What price for ruining the lives of 100s of young women?

By Dana Levy

During the 1990s and early 2000s, Israel was a major sex trafficking destination. Thousands of vulnerable young women were tricked or abducted from former Soviet Union countries and brought to Israel where traffickers and pimps made fortunes exploiting their prostitution.

The situation was so bad that the US State Department downgraded Israel to ‘Tier 3’ (the lowest rating) in its annual Trafficking in Persons report. This, and pressure from Israeli feminists, led Israel to introduce strong anti-trafficking legislation in 2006.

This bore fruit in May 2012, when the biggest human trafficking trial in Israel’s history came to a successful conclusion as four members of a trafficking ring were convicted and sentenced to significant prison terms.

The leader of the trafficking ring was convicted of pimping, human trafficking, operating a brothel, and money laundering, and got a total sentence of 18 years and seven months.

The judge indicated that he had no choice but to impose a heavy prison sentence on him because of the vileness of the crimes. The prosecutor’s office said that they hoped the sentence would send “a strong message to Israel’s citizens that they will be severely punished even if they commit human-trafficking offences outside the country’s borders.”

The gang had worked with criminal networks to locate hundreds of impoverished young women in Russia, Ukraine, Belarus, Moldova, and Uzbekistan and smuggled them into Israel, where they sold them to an escort service or imprisoned them in one of the many brothels they owned and operated. Some of the young women were forced to engage in prostitution 17 hours a day, 364 days a year. The gang is believed to have made millions of Israeli shekels.

The verdict described the leader as the “top of a pyramid of criminal and disgraceful activity” and said that words could not describe the cynicism and contempt with which he and the other gang members had treated the women.

The judge in the case said of the leader of the gang, “Nothing deters him – not prior convictions nor lengthy jail sentences” and he gained the nickname “the greatest pimp in the history of the state.” But this didn’t stop him from appealing the severity of his sentence, and in 2014 the prison term was reduced to 13 years.

This year, after serving just 11 years in prison, he applied for early release. His victims, the ‘Task Force on Human Trafficking and Prostitution’ parliamentary group, and even the State Attorney objected. One of his victims told the court that she was still healing the scars of the crimes committed against her and continued to experience significant difficulties in her life.

Despite this, the parole board chose to release him early and an injunction was filed to protect his identity – even though his name was widely reported at the time of his conviction.

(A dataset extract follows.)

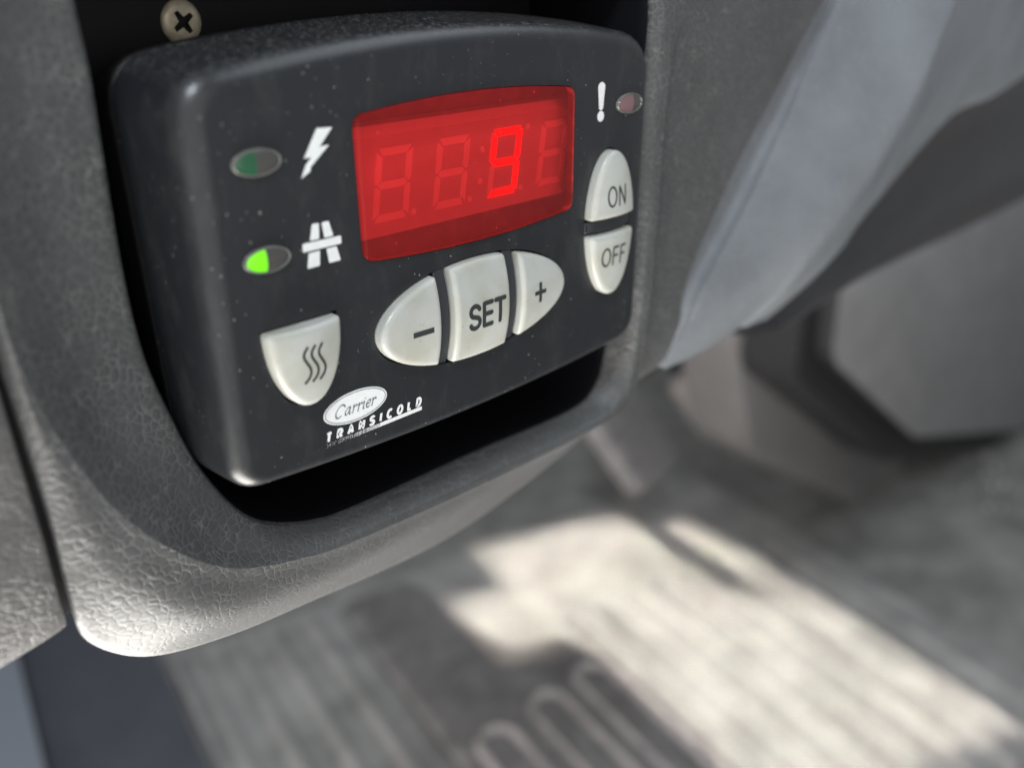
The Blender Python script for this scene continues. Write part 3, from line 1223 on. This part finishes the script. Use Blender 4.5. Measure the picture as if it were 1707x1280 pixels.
# bar that breaks up into stipple towards the left
k.poly([(-10.55, -36.22), (-10.62, -36.86), (-19.4, -36.86), (-19.2, -36.22)])
x = -19.45
while x > -29.6:
    t = (x + 29.6) / 10.2
    n = 5
    for j in range(n):
        hgt = .64 / n
        y = -36.22 - hgt * (j + .5)
        f = .15 + .75 * t
        if random.random() < .35 + .65 * t:
            s2 = hgt * .5 * (.45 + .5 * t)
            xx = x + (.07 if j % 2 else 0)
            k.poly([(xx - s2 * .9, y - s2), (xx + s2 * .9, y - s2), (xx + s2 * .9, y + s2), (xx - s2 * .9, y + s2)])
    x -= .15
k.done("brand_lettering", M_PRINT, ctl)


# ---- indicator lamps
def glow(name, col, e, st):
    mt = emis(name, col, e, st, .22)
    nt = mt.node_tree
    lw = N(nt, 'ShaderNodeLayerWeight')
    lw.inputs[0].default_value = .45
    rp = ramp(nt, lw.outputs['Facing'], [(.0, g(1.0)), (.45, g(.55)), (.9, g(.25))])
    nt.links.new(rp, nt.nodes["Principled BSDF"].inputs['Emission Strength'])
    return mt


M_RIM = plain("lamp_rim_clear", (.13, .13, .12), .16, .7)
M_OFFGREY = plain("lamp_clear_grey", (.055, .053, .05), .2, .6)
M_GRNOFF = plain("lamp_green_unlit", (.015, .075, .035), .25, .6)
M_GRNON = glow("lamp_green_lit", (.05, .3, .01), (.22, .85, .005), .95)
M_REDOFF = plain("lamp_red_unlit", (.16, .09, .095), .22, .6)


def lamp(cx, cy, left_mat, a=3.65, b=1.8, split=-.35):
    rim = []
    n = 48
    for f, z in ((1.0, -.05), (.99, .35), (.955, .5), (.91, .46), (.885, .32)):
        rim.append(ell(cx, cy, a * f + (b - a) * 0, b * (f if f > .95 else f - .04), n, z))
    V, F = loft(rim)
    o = link("indicator_lamp", mesh("indicator_lamp", V, F), M_RIM, ctl, True)
    ai, bi = a * .89, b * .85

    def cap(x0, x1, nm, mt):
        V, F = [], []
        nx, ny = 14, 10
        for i in range(nx + 1):
            x = x0 + (x1 - x0) * (.5 - .5 * math.cos(PI * i / nx))
            hy = bi * math.sqrt(max(0, 1 - (x / ai) ** 2))
            for j in range(ny + 1):
                y = -hy + 2 * hy * j / ny
                rho = (x / ai) ** 2 + (y / bi) ** 2
                V.append((cx + x, cy + y, .38 + .55 * math.sqrt(max(0, 1 - .9 * rho))- .17))
        for i in range(nx):
            for j in range(ny):
                q = i * (ny + 1) + j
                F.append((q, q + 1, q + ny + 2, q + ny + 1))
        link(nm, mesh(nm, V, F), mt, o, True)
    cap(-ai, split, "diode", left_mat)
    cap(split, ai, "clear_lens", M_OFFGREY)
    return o


o = lamp(-36.2, 6.95, M_GRNOFF)
o['label'] = "unlit green indicator lamp beside the lightning symbol"
o = lamp(-36.2, -5.95, M_GRNON)
o['label'] = "lit bright green indicator lamp beside the motorway symbol"
o = lamp(41.3, 6.9, M_REDOFF, split=.6)
o['label'] = "unlit reddish indicator lamp beside the exclamation mark"

# ------------------------------------------------------------------ cabin floor
M_FLOOR = plain("floor_rubber", (.24, .235, .225), .6, .4, noise=.35, nscale=25, bump=.0015)
fl = mesh("floor", [(-900, -453, 900), (1600, -453, 900), (1600, -453, -1400), (-900, -453, -1400)], [(0, 1, 2, 3)])
floor = link("floor", fl, M_FLOOR)
tag(floor, kind='structure')

M_MAT = plain("ribbed_mat_rubber", (.33, .32, .31), .5, .4, noise=.28, nscale=22, bump=.0006)
M_MATD = plain("heel_pad_rubber", (.24, .225, .22), .5, .4, noise=.3, nscale=60, bump=.0006)


def slab(u0, u1, v0, v1, y0, y1):
    c = [(u0, v0), (u1, v0), (u1, v1), (u0, v1)]
    V = [uv(a, b, y0) for a, b in c] + [uv(a, b, y1) for a, b in c]
    return V, [(0, 3, 2, 1), (4, 5, 6, 7), (0, 1, 5, 4), (1, 2, 6, 5), (2, 3, 7, 6), (3, 0, 4, 7)]


V, F = slab(20, 500, 15, 545, -452.5, -449)
fmat = link("floor_mat", mesh("floor_mat", V, F), M_MAT)
tag(fmat, "grey ribbed rubber floor mat in the footwell, partly sunlit", "floor mat")


def ridge_mesh(u0, u1, v, w, h):
    prof_ = [(w * (i / 10 - .5), -449 + h * math.sin(PI * i / 10) ** 1.2) for i in range(11)]
    rg = [[uv(u, v + a, y) for a, y in prof_] for u in (u0, u1)]
    return loft(rg, closed=False)


vv = 30
while vv < 540:
    if vv < 140:
        V, F = ridge_mesh(40, 490, vv, 20, 7)
        link("ridge", mesh("ridge", V, F), M_MAT, fmat, True)
    elif vv > 296:
        V, F = ridge_mesh(90, 372, vv, 20, 7)
        link("ridge", mesh("ridge", V, F), M_MAT, fmat, True)
    vv += 30

# dark heel pad with long oval bosses
pad = empty("heel_pad", (0, 0, 0))
tag(pad, "dark rubber heel pad with raised oval rings on the ribbed floor mat", "heel pad")
ol = roundpoly([(100, 146, 10), (485, 146, 14), (485, 212, 20), (366, 230, 24), (352, 286, 16), (100, 286, 10)], 12)
V, F = loft([[uv(p[0], p[1], -449) for p in ol], [uv(p[0], p[1], -444) for p in ol], [uv(p[0], p[1], -442.5) for p in inset(ol, 2)]], cap1=True)
link("pad_base", mesh("pad_base", V, F), M_MATD, pad, True)
M_RING = plain("pad_ring_rubber", (.36, .33, .325), .5, .4, noise=.3, nscale=40)
for v0, ue in ((177, 302), (224, 312), (268, 320)):
    hw = 17
    st_ = [(ue - hw + hw * math.cos(t), v0 + hw * math.sin(t), 0) for t in [-PI / 2 + PI * i / 16 for i in range(17)]] + [(120, v0 + hw, 0), (120, v0 - hw, 0)]
    V, F = loft([[uv(p[0], p[1], -442.6) for p in st_], [uv(p[0], p[1], -439) for p in inset(st_, 1.5)], [uv(p[0], p[1], -438) for p in inset(st_, 3.5)], [uv(p[0], p[1], -440) for p in inset(st_, 6.5)], [uv(p[0], p[1], -442.4) for p in inset(st_, 7.5)]])
    link("raised_ring", mesh("raised_ring", V, F), M_RING, pad, True)

# door sill at the far left
M_SILL = plain("sill_paint", (.075, .082, .098), .5, .5, noise=.1, nscale=30)
M_SILLW = plain("sill_cover", (.22, .24, .28), .5, .5)
V, F = slab(330, 700, -200, -80, -452, -405)
sill = link("door_sill", mesh("door_sill", V, F), M_SILLW)
tag(sill, "pale blue-grey door sill at the lower left corner", "door sill")
V, F = slab(330, 700, -79, 6, -452, -430)
link("sill_edge", mesh("sill_edge", V, F), M_SILL, sill)

# ------------------------------------------------------------------ pedals
M_PED = plain("pedal_rubber", (.2, .19, .19), .5, .4, noise=.2, nscale=80)
M_STEEL = plain("pedal_arm_steel", (.02, .02, .022), .4, .5, .2)


def rbox(sx, sy, sz, r, n=4):
    """rounded slab centred at origin, axes x,y plane outline, thickness z"""
    o = roundpoly([(-sx / 2, -sy / 2, r), (sx / 2, -sy / 2, r), (sx / 2, sy / 2, r), (-sx / 2, sy / 2, r)], r, n)
    i1 = inset(o, 2)
    return loft([[(p[0], p[1], -sz / 2) for p in o], [(p[0], p[1], sz / 2 - 2) for p in o], [(p[0], p[1], sz / 2) for p in i1]], cap0=True, cap1=True)


def pedal(name, label, c, sx, sy, tilt, roll, nrib, padmat):
    root = empty(name, c)
    tag(root, label, "pedal")
    R = Matrix.Rotation(math.radians(tilt), 3, 'X') @ Matrix.Rotation(math.radians(roll), 3, 'Z')

    def T(V):
        return [tuple(R @ Vector(v) + Vector(c)) for v in V]
    V, F = rbox(sx, sy, 14, 10)
    pd = link("pad", mesh("pad", T(V), F), padmat, root, True)
    for i in range(nrib):
        y = -sy / 2 + sy * (i + .5) / nrib
        V, F = box(-sx / 2 + 5, sx / 2 - 5, y - sy / nrib * .28, y + sy / nrib * .28, 6, 11)
        link("rib", mesh("rib", T(V), F), padmat, pd)
    # arm up under the dashboard
    a = [(c[0] + 5, c[1], c[2] - 8), (c[0] + 2, c[1] + 60, c[2] - 45), (c[0] - 5, c[1] + 150, c[2] - 95), (c[0] - 8, c[1] + 280, c[2] - 120)]
    cc = catmull(a, 6)
    rg = [[(p[0] + dx, p[1], p[2] + dz) for dx, dz in ((-6, -12), (6, -12), (6, 12), (-6, 12))] for p in cc]
    V, F = loft(rg)
    link("arm", mesh("arm", V, F), M_STEEL, root)


pedal("clutch_pedal", "ribbed dark rubber pedal pad just below the panel edge, left one", (466, -328, -311), 62, 72, -38, 12, 6, M_PED)
pedal("brake_pedal", "lighter ended pedal pad, right one of two in shadow", (570, -326, -312), 40, 62, -38, 12, 4, plain("worn_pedal_rubber", (.38, .34, .33), .35, .5))

# ------------------------------------------------------------------ centre console pieces at the right
M_CON = plain("console_plastic", (.19, .19, .195), .55, .4, noise=.15, nscale=40)
M_CON2 = plain("tunnel_plastic", (.12, .115, .115), .45, .45, noise=.08, nscale=40)


def block(name, label, cat, poly, z0, z1, r, mt, bev):
    o = roundpoly(poly, r, 6)
    V, F = loft([[(p[0], p[1], z0) for p in o], [(p[0], p[1], z1 - bev) for p in o], [(p[0], p[1], z1 - bev * .3) for p in inset(o, bev * .3)], [(p[0], p[1], z1) for p in inset(o, bev)]], cap1=True)
    b = link(name, mesh(name, V, F), mt, None, True)
    tag(b, label, cat)
    return b


cover = block("console_cover", "large smooth grey lower console cover at the right edge", "console",
      [(465, -60), (467, -212), (645, -335), (972, -445), (1100, -445), (1100, -60)], -162, -150, 14, M_CON, 2)
so = roundpoly([(436, -50), (440, -224), (628, -356), (968, -470), (1110, -470), (1110, -50)], 16, 6)
V, F = loft([[(p[0], p[1], -235) for p in so], [(p[0], p[1], -168) for p in so], [(p[0], p[1], -163) for p in inset(so, 5)]], cap1=True)
link("cover_shade_gap", mesh("cover_shade_gap", V, F), plain("shade_gap_black", (.018, .018, .02), .7, .3), cover, True)  # black part added behind the cover for the shadow gap round it
cover.data.materials.append(bpy.data.materials["shade_gap_black"])
for pl in cover.data.polygons:
    if abs(pl.normal.y) < .9:
        pl.material_index = 1  # inner recess walls coloured black as if in deep shade
TUNPOLY = [(413, -150), (463, -297), (678, -440), (762, -402), (760, -150)]
block("tunnel_box", "dark grey boxy tunnel cover with pale lower edge behind the pedals", "tunnel cover",
      TUNPOLY, -250, -200, 16, M_CON2, 12)

# footwell wall behind the pedals
tw = mesh("footwell_wall", [(-400, -453, -560), (1500, -453, -560), (1500, -250, -650), (-400, -250, -650), (1500, 250, -700), (-400, 250, -700)], [(0, 1, 2, 3), (3, 2, 4, 5)])
tag(link("footwell_wall", tw, plain("footwell_carpet", (.13, .125, .125), .8, .2, noise=.4, nscale=40)), kind='structure')

# glinting grit on the carpet at the right
gv, gf = [], []
for i in range(26):
    a, b = random.gauss(835, 45), random.gauss(-140, 40)
    r = random.uniform(.8, 2.6)
    k0 = len(gv)
    gv += [(a + r, -452, b), (a, -452, b + r), (a - r, -452, b), (a, -452, b - r), (a + r * .2, -452 + r * 1.3, b)]
    gf += [(k0, k0 + 1, k0 + 4), (k0 + 1, k0 + 2, k0 + 4), (k0 + 2, k0 + 3, k0 + 4), (k0 + 3, k0, k0 + 4)]
grit = link("grit", mesh("grit", gv, gf), plain("grit_mineral", (.75, .73, .70), .15, .8))
tag(grit, "pale glinting grit scattered on the carpet at the right", "grit", kind='stuff')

Apparently, he convinced the parole board of his “sincere” remorse and that he was undergoing a “process of recovery.”

But what message does his early release send to his victims and to all the other victims of the sex industry? What message does it send to the public, especially now that Israel has declared its commitment to eradicating the sex trade by adopting the Nordic Model? How is it a deterrent for others who might want to try their hands at pimping?

And what does his early release say about the value of vulnerable young women? He was convicted of trafficking hundreds of young women. He caused each one of those young women immeasurable suffering that has scared them for life and made their lives incalculably more difficult.

The greatest pimp in Israel’s history claims he is “recovering.” But many of his victims may never have that luxury.

You have to ask, why does society place so little value on the lives of poor young women.